• MATERIAL:
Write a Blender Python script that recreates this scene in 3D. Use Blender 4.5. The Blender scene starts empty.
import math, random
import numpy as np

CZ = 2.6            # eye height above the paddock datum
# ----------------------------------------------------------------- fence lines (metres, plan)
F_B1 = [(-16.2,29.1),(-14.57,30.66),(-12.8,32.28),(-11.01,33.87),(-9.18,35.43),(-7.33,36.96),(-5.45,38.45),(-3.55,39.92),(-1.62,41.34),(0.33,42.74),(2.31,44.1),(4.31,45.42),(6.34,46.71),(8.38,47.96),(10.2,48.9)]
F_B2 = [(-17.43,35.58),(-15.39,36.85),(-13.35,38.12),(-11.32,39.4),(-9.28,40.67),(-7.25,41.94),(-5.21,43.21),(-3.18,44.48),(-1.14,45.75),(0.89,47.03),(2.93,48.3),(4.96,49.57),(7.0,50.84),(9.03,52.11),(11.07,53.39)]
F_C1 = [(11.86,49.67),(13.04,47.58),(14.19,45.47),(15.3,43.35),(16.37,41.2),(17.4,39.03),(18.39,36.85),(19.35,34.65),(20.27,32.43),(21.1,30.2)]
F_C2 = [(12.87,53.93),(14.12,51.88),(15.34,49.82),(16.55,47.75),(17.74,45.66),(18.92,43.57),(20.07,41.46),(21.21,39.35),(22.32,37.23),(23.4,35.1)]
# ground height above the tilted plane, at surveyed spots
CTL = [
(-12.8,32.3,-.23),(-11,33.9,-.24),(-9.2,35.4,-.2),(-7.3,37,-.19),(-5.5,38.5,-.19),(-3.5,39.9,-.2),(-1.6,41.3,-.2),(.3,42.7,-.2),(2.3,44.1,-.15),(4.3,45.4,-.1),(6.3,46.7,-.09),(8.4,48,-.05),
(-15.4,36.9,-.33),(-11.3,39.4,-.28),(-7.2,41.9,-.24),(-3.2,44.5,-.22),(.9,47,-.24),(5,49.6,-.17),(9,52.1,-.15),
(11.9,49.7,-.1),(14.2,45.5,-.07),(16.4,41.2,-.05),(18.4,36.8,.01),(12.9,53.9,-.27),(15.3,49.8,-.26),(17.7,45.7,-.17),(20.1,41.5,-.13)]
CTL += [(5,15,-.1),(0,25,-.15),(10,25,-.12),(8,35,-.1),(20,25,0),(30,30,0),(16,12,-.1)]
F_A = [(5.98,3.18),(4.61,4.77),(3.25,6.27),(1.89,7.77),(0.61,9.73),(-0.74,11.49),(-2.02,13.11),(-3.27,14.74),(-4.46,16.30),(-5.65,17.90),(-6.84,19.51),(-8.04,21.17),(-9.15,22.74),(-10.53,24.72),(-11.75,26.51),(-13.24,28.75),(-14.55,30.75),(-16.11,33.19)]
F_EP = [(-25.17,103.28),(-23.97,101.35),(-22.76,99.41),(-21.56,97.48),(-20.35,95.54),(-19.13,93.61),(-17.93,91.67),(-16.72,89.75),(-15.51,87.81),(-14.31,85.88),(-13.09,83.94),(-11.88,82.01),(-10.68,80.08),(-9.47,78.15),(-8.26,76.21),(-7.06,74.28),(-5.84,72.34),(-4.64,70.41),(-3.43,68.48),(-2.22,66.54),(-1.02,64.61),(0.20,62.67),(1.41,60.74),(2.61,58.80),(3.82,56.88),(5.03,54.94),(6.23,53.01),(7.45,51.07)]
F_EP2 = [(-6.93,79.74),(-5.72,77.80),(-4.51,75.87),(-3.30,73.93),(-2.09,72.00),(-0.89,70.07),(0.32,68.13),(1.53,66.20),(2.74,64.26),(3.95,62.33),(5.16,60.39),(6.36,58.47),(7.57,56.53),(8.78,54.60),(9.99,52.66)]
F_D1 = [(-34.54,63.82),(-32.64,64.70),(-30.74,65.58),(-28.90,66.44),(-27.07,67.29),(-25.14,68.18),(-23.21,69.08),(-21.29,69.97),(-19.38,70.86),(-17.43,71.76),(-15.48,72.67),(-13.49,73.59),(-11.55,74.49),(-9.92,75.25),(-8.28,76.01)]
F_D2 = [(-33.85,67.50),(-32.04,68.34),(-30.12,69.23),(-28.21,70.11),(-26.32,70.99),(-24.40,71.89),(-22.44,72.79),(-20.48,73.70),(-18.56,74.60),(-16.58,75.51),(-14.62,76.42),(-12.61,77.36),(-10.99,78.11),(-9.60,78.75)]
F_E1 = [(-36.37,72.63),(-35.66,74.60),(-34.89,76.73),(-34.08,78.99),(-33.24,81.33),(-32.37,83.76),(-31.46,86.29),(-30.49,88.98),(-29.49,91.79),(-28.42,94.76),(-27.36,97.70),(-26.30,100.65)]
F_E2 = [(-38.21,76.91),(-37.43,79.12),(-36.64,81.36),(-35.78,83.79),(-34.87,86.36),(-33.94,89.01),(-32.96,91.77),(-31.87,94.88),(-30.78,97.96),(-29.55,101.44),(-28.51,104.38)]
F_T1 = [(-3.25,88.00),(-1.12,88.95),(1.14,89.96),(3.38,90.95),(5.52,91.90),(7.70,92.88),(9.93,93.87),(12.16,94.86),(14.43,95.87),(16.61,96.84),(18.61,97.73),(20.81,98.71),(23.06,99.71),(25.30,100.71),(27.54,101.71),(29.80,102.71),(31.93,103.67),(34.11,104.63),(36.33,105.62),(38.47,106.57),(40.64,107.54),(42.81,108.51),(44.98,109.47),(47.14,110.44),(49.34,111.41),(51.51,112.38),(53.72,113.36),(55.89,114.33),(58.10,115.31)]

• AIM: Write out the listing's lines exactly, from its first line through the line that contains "import numpy as np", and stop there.

• TASK SOLUTION:
Write a Blender Python script that recreates this scene in 3D. Use Blender 4.5. The Blender scene starts empty.
import math, random
import numpy as np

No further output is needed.